The 112th Congress convened on January 3, 2011. At least three (3) Spectrum related bills introduced in the prior 111th Congress expired at the end of that term, as they were never voted on. The following new and re-issued spectrum bills have been introduced since late January:

  • S.415 (The Spectrum Optimization Act). A 4-page bill by Sen. Warner (D-VA), it would give the FCC the authority to conduct auctions of voluntarily relinquished spectrum, and proceeds being shared with relinquishing licensees
  • H.R.911 (The Spectrum Inventory and Auction Act of 2011) introduced by Rep. Barrow (D-GA), requiring FCC to conduct a “spectrum inventory and public report” before any auction.
  • S.455 (The Reforming Airwaves by Developing Incentives and Opportunistic Sharing Act – “RADIOS Act”). A re-issue bill by Sens. Kerry (D-MA) and Snowe (R-ME) which original bill died in the prior Congress. By far the most detailed, at 51 pages.

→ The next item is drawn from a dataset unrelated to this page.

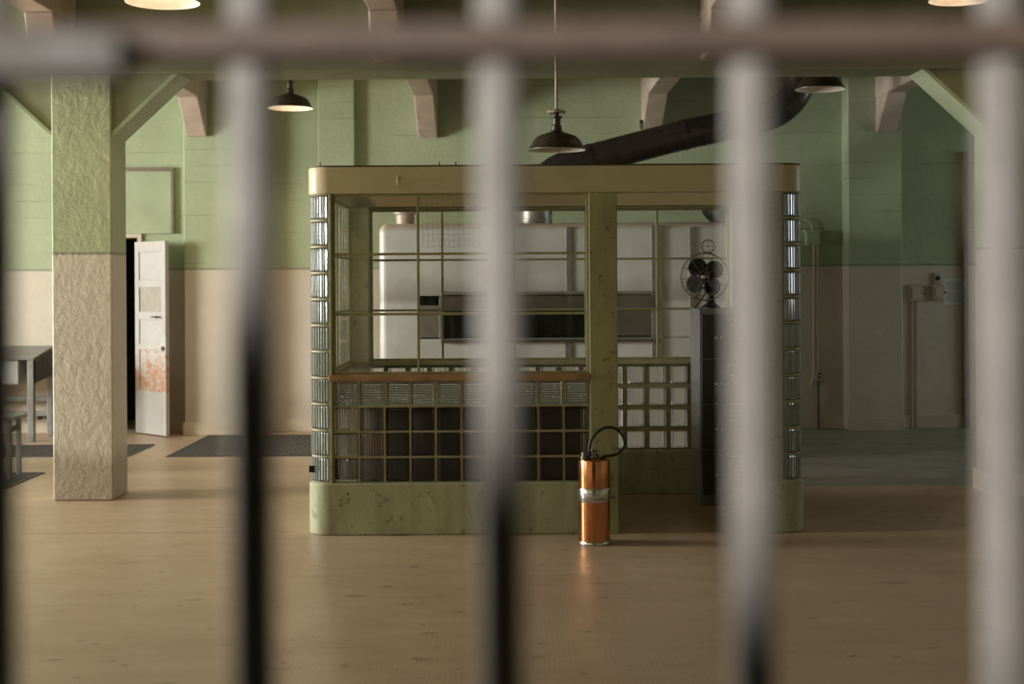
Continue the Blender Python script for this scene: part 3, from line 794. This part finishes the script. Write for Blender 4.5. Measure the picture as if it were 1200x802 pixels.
# upper box
bo = rbox(OX0, OX1, OF, OB, 0, OZ).build('cabinet_body', M['enamel'], oven)
bv = bo.modifiers.new('round', 'BEVEL'); bv.width = .07; bv.segments = 6; bv.limit_method = 'ANGLE'
cut = MB().box(MX0, MX1, OF-.3, OF+.9, MZ0, MZ1).build('cutter', M['black'], origin=(0, 0, 0))
oo = oven.location
cut.location = (0, 0, 0)
bm_ = bo.modifiers.new('mouth', 'BOOLEAN'); bm_.object = cut; bm_.operation = 'DIFFERENCE'; bm_.solver = 'EXACT'
bpy.context.view_layer.update()
dg = bpy.context.evaluated_depsgraph_get()
me = bpy.data.meshes.new_from_object(bo.evaluated_get(dg))
bo.modifiers.clear(); bo.data = me
bpy.data.objects.remove(cut)
for pgn in me.polygons: pgn.use_smooth = True
try: me.set_sharp_from_angle(angle=R(30))
except Exception: pass
while len(me.materials) < 2: me.materials.append(M['black'])
ol = oven.location
for pgn in me.polygons:
    c_ = pgn.center + ol
    if MX0-.005 < c_.x < MX1+.005 and c_.y > OF+.01 and MZ0-.005 < c_.z < MZ1+.005 and c_.y < OF+.95: pgn.material_index = 1
def ostrip(px0, px1, py0, py1, name, mat, out=.012, dep=.0):
    a, b = P(px0, py1, OF), P(px1, py0, OF)
    return MB().box(a.x, b.x, OF-out, OF+dep, a.z, b.z).build(name, M[mat], oven, bevel=.003)
ostrip(663.5, 670.5, 266, 341, 'seam_strip', 'strip'); ostrip(663.5, 670.5, 402, 640, 'seam_strip', 'strip')
ostrip(765, 776, 264, 640, 'seam_strip', 'strip', .02); ostrip(810, 815.5, 266, 640, 'seam_strip', 'strip')
ostrip(778, 850, 394.5, 396, 'seam_strip', 'strip', .004)
ostrip(517, 764, 341, 346, 'canopy_lip', 'strip', .035)
# hood panel over the mouth, sloping outward
a, b = P(518, 364, OF), P(764, 346, OF)
MB().prism([(a.x, OF-.006, b.z), (a.x, OF-.03, b.z), (a.x, OF-.05, a.z), (a.x, OF-.02, a.z)], (b.x-a.x, 0, 0)).build('hood_panel', M['soot'], oven)
ostrip(517, 764, 396.5, 402, 'mouth_lip', 'soot', .05)
ostrip(724, 763, 364, 393, 'side_door', 'soot', .02)
ostrip(492, 516, 363, 396, 'left_panel', 'strip', .012); ostrip(490, 518, 341, 347, 'left_lintel', 'enamel', .02); ostrip(515, 519, 347, 397, 'mouth_jamb', 'strip', .02)
ostrip(492, 516, 358, 363, 'left_rail', 'strip', .02)
# small vent cap on top at the left
v = P(475, 262, 12.3)
MB().lathe((v.x, 12.3, OZ-.005), [(.088, 0), (.088, .015), (.078, .025), (.082, .10), (.10, .11), (.10, .125), (.05, .135)], 28).build('vent_cap', M['enamel'], oven, smooth=True)
# dark curved hood near the right end
v = P(850, 262, 12.2)
pp = []
MB().lathe((v.x, 12.2, OZ-.005), [(.12, 0), (.125, .02), (.10, .03)], 28).tube([(v.x, 12.2, OZ), (v.x, 12.2, OZ+.07), (v.x, 12.25, OZ+.14), (v.x, 12.36, OZ+.18)], [.10, .12, .16, .19], 24).build('exhaust_hood', M['black'], oven, smooth=True)

# flue pipe
FD = 12.9
fl = thing('flue_pipe', (P(629, 262, 12.75).x, 12.75, OZ), 'thick dark flue pipe rising from the oven to the upper right', 'flue pipe')
fp = [P(629, 258, FD), P(630, 240, FD), P(634, 222, FD), P(646, 204, FD), P(668, 193, FD), P(700, 184.5, FD), P(750, 171.5, FD), P(800, 158.5, FD), P(850, 148, FD), P(885, 140, FD), P(912, 130, FD), P(930, 113, FD), P(937, 93, FD), P(938, 60, FD)]
fp[-1].z = 3.74
MB().tube(smooth_path(fp, 3), .137, 28).build('duct', M['flue'], fl, smooth=True)
def collar(pa, pb): MB().tube([pa, pb], .143, 28).build('collar', M['flue'], fl, smooth=True)
collar(P(690, 187, FD), P(694, 186, FD)); collar(P(800, 158.5, FD), P(804, 157.6, FD)); collar(P(884, 140.2, FD), P(888, 139.3, FD))
q = P(628, 262, FD)
MB().lathe((q.x, FD, OZ-.002), [(.19, 0), (.19, .01), (.146, .012), (.146, .05), (.152, .055), (.152, .075), (.146, .08), (.146, .16)], 32, cap1=True).build('base_collar', M['flue_light'], fl, smooth=True)
hb = P(752, 153, 13.6)
MB().tube([P(752, 158, FD) + Vector((0, 0, .12)), P(752, 152, 13.62) + Vector((0, 0, .015))], .018, 8).build('hanger', M['flue'], fl)

# ------------------------------------------------------------------ pendant lamps
def lamp(px, py_rim, d, dia, lit, label, rod_mat='rod', knots=False, power=0):
    c = P(px, py_rim, d); r = dia/2; k = dia/.4
    t = thing('pendant_lamp', (c.x, d, c.z), label, 'lamp', None)
    outp = [(r, 0), (r*1.005, .006*k), (r*.93, .022*k), (r*.86, .045*k), (r*.80, .07*k), (r*.66, .095*k), (r*.42, .113*k), (r*.22, .125*k), (r*.18, .135*k), (r*.18, .15*k)]
    inp = [(a-.004, z-.003*k) for a, z in outp[2:8]]
    sh = MB(); seg = 40
    sh.lathe((c.x, d, c.z), outp, seg, cap0=False)
    sh.mi = 1
    sh.lathe((c.x, d, c.z), [(r*.996, -.001)] + [(r*.985, .006*k)] + inp + [(.01, .12*k)], seg, cap0=False)
    sh.lathe((c.x, d, c.z), [(r, 0), (r*.996, -.001)], seg, cap0=False, cap1=False)
    sh.build('shade', [M['shade_out'], M['shade_in']], t, smooth=True, recalc=False)
    MB().lathe((c.x, d, c.z+.148*k), [(.034*k, 0), (.034*k, .02*k), (.026*k, .028*k), (.028*k, .07*k), (.040*k, .074*k), (.040*k, .084*k), (.018*k, .088*k), (.016*k, .115*k)], 20).build('socket', M['shade_out'], t, smooth=True)
    MB().cyl((c.x, d, c.z+.25*k), (c.x, d, CEIL), .0105, 12).build('rod', M[rod_mat], t, smooth=True)
    if knots:
        mb = MB()
        for a in range(7):
            q = random.uniform(0, 6.28); mb.tube([(c.x+.05*math.cos(q), d+.05*math.sin(q), c.z+.235), (c.x+.06*math.cos(q+.5), d+.06*math.sin(q+.5), c.z+.255), (c.x+.045*math.cos(q+1.1), d+.045*math.sin(q+1.1), c.z+.25)], .006, 6)
        mb.tube([(c.x+.05*math.cos(q*.3), d+.05*math.sin(q*.3), c.z+.245) for q in range(21)], .008, 6, closed=True)
        mb.build('wire_wrap', M['rod'], t, smooth=True)
    MB().sphere((c.x, d, c.z+.082*k), .034*k, 1, 1, 1.2).build('bulb', M['bulb'] if lit else M['bulb_off'], t, smooth=True)
    if lit:
        l = bpy.data.lights.new('lamp_glow', 'SPOT'); l.energy = power; l.color = (1, .70, .42); l.shadow_soft_size = .12
        l.spot_size = R(165); l.spot_blend = .35
        lo = bpy.data.objects.new('lamp_glow', l); COL.objects.link(lo); lo.location = (c.x, d, c.z-.02)
    return t
lamp(190.5, 3, 8.2, .425, True, 'lit pendant lamp at the top left edge, glowing warm white', power=30)
lamp(1126, 0, 8.8, .39, True, 'lit pendant lamp at the top right edge, glowing orange', power=8)
lamp(340, 127, 12.35, .395, True, 'small lit pendant lamp hanging behind the girder at left', power=30)
lamp(652.5, 176, 9.1, .37, False, 'unlit dark pendant lamp on a long rod above the booth', knots=True)
lamp(961, 105, 11.5, .40, False, 'unlit pendant lamp under the girder by the flue pipe bend')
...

It is now April. Congressional campaigning for the November 2012 federal elections (including the presidential election campaign) will start by November 2011 (just about six months away), after which no congressional candidate will commit to difficult political positions. There are still millions of voters getting free TV OTA! A candidate’s support for future elimination of free TV OTA will not be a beneficial position in any campaign. Congress is not likely to act in time, as the major commercial interests including trade organizations on the telecom side may not want a 2012 auction after all.

Read my lips: NO 2012 Spectrum Auction

The Author believes that there will be no 2012 600 MHz Band Spectrum Auction, for the following reasons:

  • Congress will NOT pass any bill in time this year permitting the “spectrum grab” and any immediate 2012 auction (in part due to the Republican-controlled House not wishing for the Democrat-controlled Senate and Administration to get “2012 election brownie points” for possibly bringing in many billions of dollars to the Treasury)
  • Verizon is not likely to bring any really big checks to any 2012 auction, because CEO Seidenberg stated in 2010 that there may not be any (wireless broadband) spectrum crisis anytime soon. (Verizon has 32 MHz of 700 MHz band spectrum near nationwide)
  • AT&T is not likely to bring any really big checks to any 2012 auction, because AT&T will just have paid out $39 billion in early 2012 to close on the acquisition T-Mobile USA, after a long governmental approval process, and because AT&T just acquired nationwide 700 MHz spectrum from Qualcomm which lifts AT&T near nationwide 700 MHz spectrum holdings to 32 MHz, equal to Verizon’s.
  • Sprint may wish to buy some 600 MHz spectrum, but, with less cash available, may not see fit to spend the many billions of dollars required to buy enough to make sense, and Sprint’s investment in Clearwire/Clear enables Sprint to use part of the 150 MHz owned by Clear in the 2.5 GHz band
  • Google may come to the table if there is an 2012 auction, but is not likely to encourage the FCC for a 2012 auction. (Microsoft and Apple may be less interested in acquiring nationwide spectrum)
  • The major TV networks may come to the table if there is an 2012 auction, but will not encourage the FCC to hold a 2012 auction

When will the 600 MHz auction happen? Probably in 2013, and with still time for the TV broadcasters to lobby Congress and the FCC. It always takes longer to restructure major government-licensed industry segments. FCC proposes a final 600 MHz band transition to wireless broadband by 2015. The Author suggests 2020, and the “spectrum overhaul” includes provisions for a new “free-over-the-air” TV delivery system for homes and mobile.

Eight (8) more years of ATSC:

Let’s presume that the TV broadcasters and the FCC agree on one issue: The ATSC 8-VSB OTA format will stay as is through this decade, to protect the many billions of dollars worth of television sets with built-in OTA ATSC tuners so far purchased by the consumers (and still being sold) and to prevent the waste and consumer headaches associated with yet another “NTIA set top box coupon program”. And if they don’t agree, it will take through this decade anyway before a new OTA broadcasting format is implemented. We have eight (8) more years of ATSC 8-VSB OTA, so let’s use the remaining OTA spectrum (after any FCC DTV spectrum grab) in the best possible way: “In the Public’s best local interest, according to Public Policy by applying the Local Economic Importance Test”.

Local HD News earns OTA channel?

The overall local TV station business model for success does not change. Maximum audience share requires local HD news, live HD-ENG, weather and traffic. And the substantial payroll required for a large local TV station doing full newscasts, often with hundreds of employees, wins the Local Economic Importance Test (as compared with the infomercial/re-run station) and thus gets priority for the limited OTA channels available. It’s clearly Public Policy at the local level.